Governments across Europe are increasing public expenditure in their 2023 budgets to shield households and businesses from a looming recession.
France, suffering from a concurrent hydro-, nuclear and gas power crisis, has increased projected public expenditure for 2023 by another €7.5bn compared to the last draft in August.
In a draft copy made public by French website Contexte on Thursday (22 September), €4.7bn is set aside for green investments, with €2.6bn intended for the renovation and insulation of homes and €1.3bn to speed up electrification of cars and trucks.
The country has already spent €71.3bn extra to shield households and businesses from high energy prices this year. Its new budget also includes €250m to encourage people to cycle more.
To pay for this, president Emmanuel Macron and vice president Élisabeth Borne plan to tighten unemployment benefits and raise the state retirement age.
The increased expenditure will first have to be approved by an unfriendly parliament where they are 39 seats short of a majority.
Putting further pressure on government finances is the decision by the European Central Bank to increase the cost of borrowing to bring down inflation.

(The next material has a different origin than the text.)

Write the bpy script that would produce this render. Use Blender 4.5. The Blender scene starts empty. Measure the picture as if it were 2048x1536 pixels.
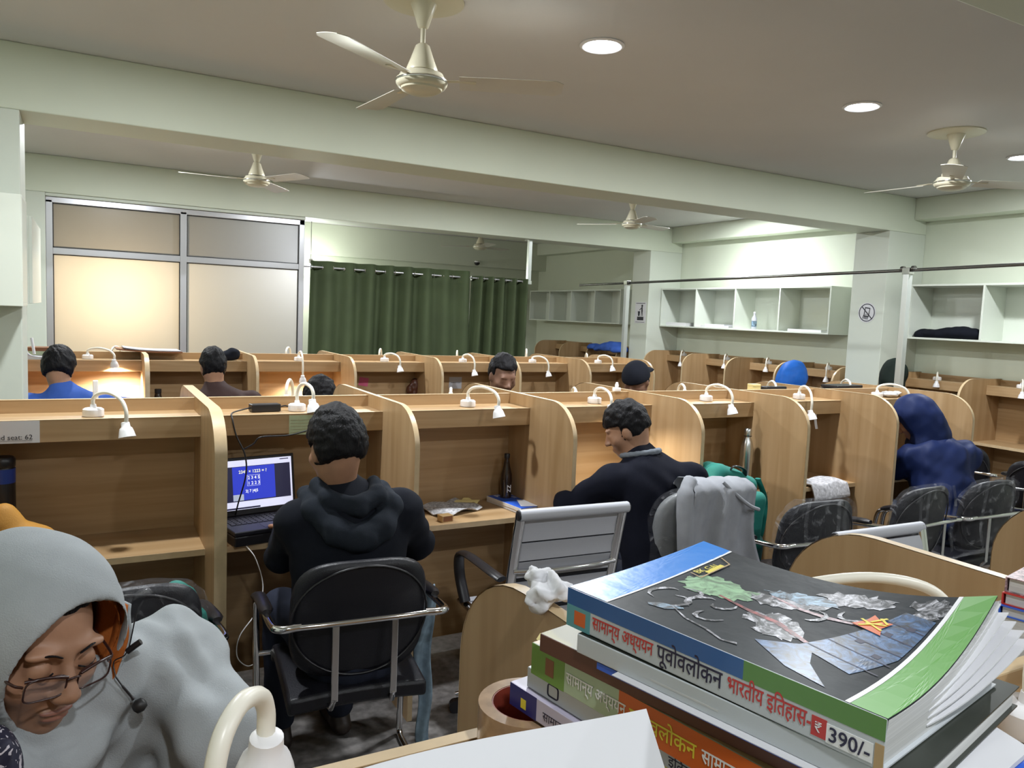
import bpy, bmesh, math, random
import numpy as np
from mathutils import Vector, Matrix, Euler

random.seed(7); np.random.seed(7)
SC = bpy.context.scene
COL = SC.collection
PI = math.pi

# ------------------------------------------------------------------ camera
CAM_H = 1.70
cam_d = bpy.data.cameras.new('camera')
cam_d.sensor_width = 36.0
cam_d.lens = 1550.0 / 2048.0 * 36.0
cam_d.clip_start = 0.02
cam = bpy.data.objects.new('camera', cam_d)
COL.objects.link(cam)
_r = Vector((0.877, -0.479, 0.041)).normalized()
_w = Vector((0.481, 0.873, -0.088)).normalized()
_u = _r.cross(_w).normalized(); _r = _w.cross(_u).normalized()
cam.matrix_world = Matrix(((_r.x, _u.x, -_w.x, 0), (_r.y, _u.y, -_w.y, 0), (_r.z, _u.z, -_w.z, CAM_H), (0, 0, 0, 1)))
SC.camera = cam

# ------------------------------------------------------------------ world, exposure
wd = bpy.data.worlds.new('world'); SC.world = wd
wd.use_nodes = True
wd.node_tree.nodes['Background'].inputs[0].default_value = (0.02, 0.022, 0.03, 1)
wd.node_tree.nodes['Background'].inputs[1].default_value = 1.0
SC.view_settings.view_transform = 'Standard'
SC.view_settings.look = 'None'
SC.view_settings.gamma = 1.0
SC.view_settings.use_curve_mapping = False
SC.view_settings.exposure = 0.0
SC.cycles.use_denoising = True
SC.cycles.adaptive_threshold = 0.06
SC.cycles.max_bounces = 6
SC.cycles.diffuse_bounces = 3
SC.cycles.glossy_bounces = 3
SC.cycles.transmission_bounces = 4
SC.cycles.transparent_max_bounces = 8
SC.cycles.caustics_reflective = False
SC.cycles.caustics_refractive = False
SC.cycles.sample_clamp_indirect = 6.0

DOWNLIGHT_W = 52.0

# ------------------------------------------------------------------ materials
def mat(name, col, rough=0.5, metal=0.0, spec=0.5, bump=0.0, bscale=200.0, var=0.0, vscale=6.0, emit=None, estr=0.0,
        sheen=0.0, coat=0.0, alpha=None, trans=0.0, coords='Object', stretch=None):
    m = bpy.data.materials.new(name); m.use_nodes = True
    nt = m.node_tree; b = nt.nodes['Principled BSDF']
    b.inputs['Base Color'].default_value = (*col, 1)
    b.inputs['Roughness'].default_value = rough
    b.inputs['Metallic'].default_value = metal
    b.inputs['Specular IOR Level'].default_value = spec
    if sheen: b.inputs['Sheen Weight'].default_value = sheen
    if coat: b.inputs['Coat Weight'].default_value = coat; b.inputs['Coat Roughness'].default_value = 0.08
    if trans: b.inputs['Transmission Weight'].default_value = trans
    if alpha is not None: b.inputs['Alpha'].default_value = alpha
    if emit: b.inputs['Emission Color'].default_value = (*emit, 1); b.inputs['Emission Strength'].default_value = estr
    tc = None
    def src():
        nonlocal tc
        if tc is None:
            t = nt.nodes.new('ShaderNodeTexCoord'); tc = t.outputs[coords]
            if stretch:
                mp = nt.nodes.new('ShaderNodeMapping'); mp.inputs['Scale'].default_value = stretch
                nt.links.new(tc, mp.inputs[0]); tc = mp.outputs[0]
        return tc
    if var:
        n = nt.nodes.new('ShaderNodeTexNoise'); n.inputs['Scale'].default_value = vscale; n.inputs['Detail'].default_value = 5
        nt.links.new(src(), n.inputs['Vector'])
        r = nt.nodes.new('ShaderNodeValToRGB')
        r.color_ramp.elements[0].position = 0.3; r.color_ramp.elements[1].position = 0.7
        r.color_ramp.elements[0].color = (*[max(0, c * (1 - var)) for c in col], 1)
        r.color_ramp.elements[1].color = (*[min(1, c * (1 + var)) for c in col], 1)
        nt.links.new(n.outputs[0], r.inputs[0]); nt.links.new(r.outputs[0], b.inputs['Base Color'])
    if bump:
        n = nt.nodes.new('ShaderNodeTexNoise'); n.inputs['Scale'].default_value = bscale; n.inputs['Detail'].default_value = 3
        nt.links.new(src(), n.inputs['Vector'])
        bp = nt.nodes.new('ShaderNodeBump'); bp.inputs['Strength'].default_value = bump; bp.inputs['Distance'].default_value = 0.01
        nt.links.new(n.outputs[0], bp.inputs['Height']); nt.links.new(bp.outputs[0], b.inputs['Normal'])
    return m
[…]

Other EU governments also announced last-minute budget adjustments this week to allow for more social support, in an attempt to avoid social unrest, which has seen an uptick in Europe.
The loss of public trust was “worrying”, Dutch king Willem Alexander said in a speech on Tuesday (18 September), written by the country’s prime minister Mark Rutte in honour of the country’s annual budget day.
Just a day before, the Dutch government decided to cap energy bills for households and small businesses — a €16bn move Dutch bank ING called a “big bazooka.”
€500bn
From September 2021 to September 2022 EU governments, including the UK, have allocated €500bn in energy support, according to data published on Wednesday (21 September) by Brussels-based think tank Bruegel.
Not all of this money has been spent yet. Germany allocated €100bn to battle energy inflation but has so far only implemented plans worth €35bn, with the remainder yet to be spent.
The UK, where the new government has drafted a plan to freeze household electricity expenses at €2.723 per year, is estimated to spend €149.9bn in the next 18 months, bringing total support in the country up to €178.4bn, according to Bruegel.
Simone Tagliapietra, author of the Bruegel study, writes that is important to coordinate policies among European countries. “This level of intervention can deepen economic divergences within Europe,” he tweeted.
To help public authorities deal with the excessive energy costs, the European Commission has announced a windfall tax and a “solidarity contribution” on fossil fuel companies which is supposed to shift €140bn from market winners to public coffers.
Energy ministers are expected to finalise an agreement on Friday, 30 September. Part of the discussion will be focused on how to divide these taxes proportionally among EU members.